§ **Stated task**
Drop the pictures, then extract the listing word for word.

==================================================

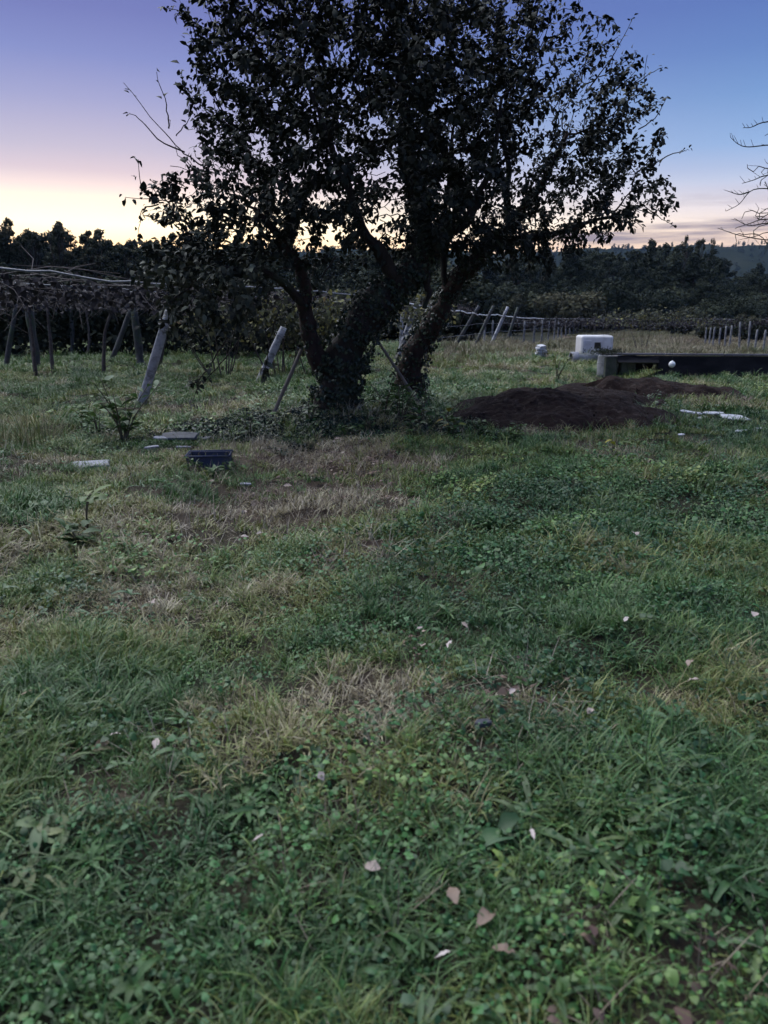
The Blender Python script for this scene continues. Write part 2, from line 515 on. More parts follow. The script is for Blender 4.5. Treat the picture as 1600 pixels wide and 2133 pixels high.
DRY = [(620, 965, 1.7, .8, .85), (450, 1010, 1.0, .6, .4), (760, 1010, 1.0, .6, .75), (520, 1090, .7, .5, .35), (815, 1190, .24, .8, .85), (760, 1330, .16, .4, .25),
       (330, 1275, .4, .3, .7), (1000, 765, 2.6, 5.0, .75), (1420, 1430, .45, .3, .45), (1090, 1480, .3, .25, .35), (330, 1560, .25, .2, .4),
       (430, 850, .9, 1.0, .6), (1300, 950, 1.6, .6, .35), (1560, 840, 1.2, 1.0, .8), (40, 960, .8, .5, .3), (780, 1480, .2, .25, .12),
       (470, 1310, .35, .2, .3), (1030, 1500, .2, .12, .6), (250, 1640, .3, .25, .3), (900, 1950, .25, .2, .6), (700, 1050, .8, .4, .4)]
LUSH = [(1150, 1130, 1.4, 1.3, 1.0), (1400, 1030, 1.6, 1.0, .9), (1050, 1230, .6, .6, .8), (950, 1150, .5, .6, .6), (1250, 1600, .6, .5, .8),
        (1000, 1700, .4, .4, .6), (650, 1380, .4, .3, .5), (330, 1480, .4, .3, .5), (650, 1900, .6, .4, .7), (1300, 1850, .7, .5, .9), (150, 1950, .4, .4, .7)]


def dryness(x, y):
    v = gauss_sum(x, y, DRY)
    far = sstep(y, 27, 36) * sstep(x - (-4.5 + .345 * (y - 13.7)), -2, 3)
    v = np.maximum(v, far * .95)
    v = v + .07 * (1 - sstep(x, -.6, .9)) * (1 - sstep(y, 12, 20)) + (vn(x * 1.3, y * 1.3, 21) - .5) * .45 + (vn(x * 3.4, y * 3.4, 22) - .5) * .4
    return np.clip(v, 0, 1)


def lushness(x, y):
    v = gauss_sum(x, y, LUSH) + (vn(x * 1.1, y * 1.1, 31) - .5) * .5 + (vn(x * 3.2, y * 3.2, 32) - .5) * .3
    return np.clip(v, 0, 1)


xs = np.concatenate([-np.geomspace(1450, 12.3, 46), np.arange(-12, 14.01, .13), np.geomspace(14.3, 1450, 46)])
ys = np.concatenate([-np.geomspace(300, 3.2, 20), np.arange(-3, 30, .13), np.geomspace(30.2, 1500, 60)])
GX, GY = np.meshgrid(xs, ys)
V = np.stack([GX.ravel(), GY.ravel(), gz(GX, GY).ravel()], 1)
nx, ny = len(xs), len(ys)
ii = (np.arange(ny - 1)[:, None] * nx + np.arange(nx - 1)[None]).ravel()
ground = link(bpy.data.objects.new('ground', fast_mesh('ground', V, [np.stack([ii, ii + 1, ii + nx + 1, ii + nx], 1)], ground_mat(),
              {'dry': dryness(V[:, 0], V[:, 1])}, True)))
tag(ground, 'uneven meadow ground with worn earth showing through', None, None, 'structure')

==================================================

§ **Full solution**
The Blender Python script for this scene continues. Write part 2, from line 515 on. More parts follow. The script is for Blender 4.5. Treat the picture as 1600 pixels wide and 2133 pixels high.
DRY = [(620, 965, 1.7, .8, .85), (450, 1010, 1.0, .6, .4), (760, 1010, 1.0, .6, .75), (520, 1090, .7, .5, .35), (815, 1190, .24, .8, .85), (760, 1330, .16, .4, .25),
       (330, 1275, .4, .3, .7), (1000, 765, 2.6, 5.0, .75), (1420, 1430, .45, .3, .45), (1090, 1480, .3, .25, .35), (330, 1560, .25, .2, .4),
       (430, 850, .9, 1.0, .6), (1300, 950, 1.6, .6, .35), (1560, 840, 1.2, 1.0, .8), (40, 960, .8, .5, .3), (780, 1480, .2, .25, .12),
       (470, 1310, .35, .2, .3), (1030, 1500, .2, .12, .6), (250, 1640, .3, .25, .3), (900, 1950, .25, .2, .6), (700, 1050, .8, .4, .4)]
LUSH = [(1150, 1130, 1.4, 1.3, 1.0), (1400, 1030, 1.6, 1.0, .9), (1050, 1230, .6, .6, .8), (950, 1150, .5, .6, .6), (1250, 1600, .6, .5, .8),
        (1000, 1700, .4, .4, .6), (650, 1380, .4, .3, .5), (330, 1480, .4, .3, .5), (650, 1900, .6, .4, .7), (1300, 1850, .7, .5, .9), (150, 1950, .4, .4, .7)]


def dryness(x, y):
    v = gauss_sum(x, y, DRY)
    far = sstep(y, 27, 36) * sstep(x - (-4.5 + .345 * (y - 13.7)), -2, 3)
    v = np.maximum(v, far * .95)
    v = v + .07 * (1 - sstep(x, -.6, .9)) * (1 - sstep(y, 12, 20)) + (vn(x * 1.3, y * 1.3, 21) - .5) * .45 + (vn(x * 3.4, y * 3.4, 22) - .5) * .4
    return np.clip(v, 0, 1)


def lushness(x, y):
    v = gauss_sum(x, y, LUSH) + (vn(x * 1.1, y * 1.1, 31) - .5) * .5 + (vn(x * 3.2, y * 3.2, 32) - .5) * .3
    return np.clip(v, 0, 1)


xs = np.concatenate([-np.geomspace(1450, 12.3, 46), np.arange(-12, 14.01, .13), np.geomspace(14.3, 1450, 46)])
ys = np.concatenate([-np.geomspace(300, 3.2, 20), np.arange(-3, 30, .13), np.geomspace(30.2, 1500, 60)])
GX, GY = np.meshgrid(xs, ys)
V = np.stack([GX.ravel(), GY.ravel(), gz(GX, GY).ravel()], 1)
nx, ny = len(xs), len(ys)
ii = (np.arange(ny - 1)[:, None] * nx + np.arange(nx - 1)[None]).ravel()
ground = link(bpy.data.objects.new('ground', fast_mesh('ground', V, [np.stack([ii, ii + 1, ii + nx + 1, ii + nx], 1)], ground_mat(),
              {'dry': dryness(V[:, 0], V[:, 1])}, True)))
tag(ground, 'uneven meadow ground with worn earth showing through', None, None, 'structure')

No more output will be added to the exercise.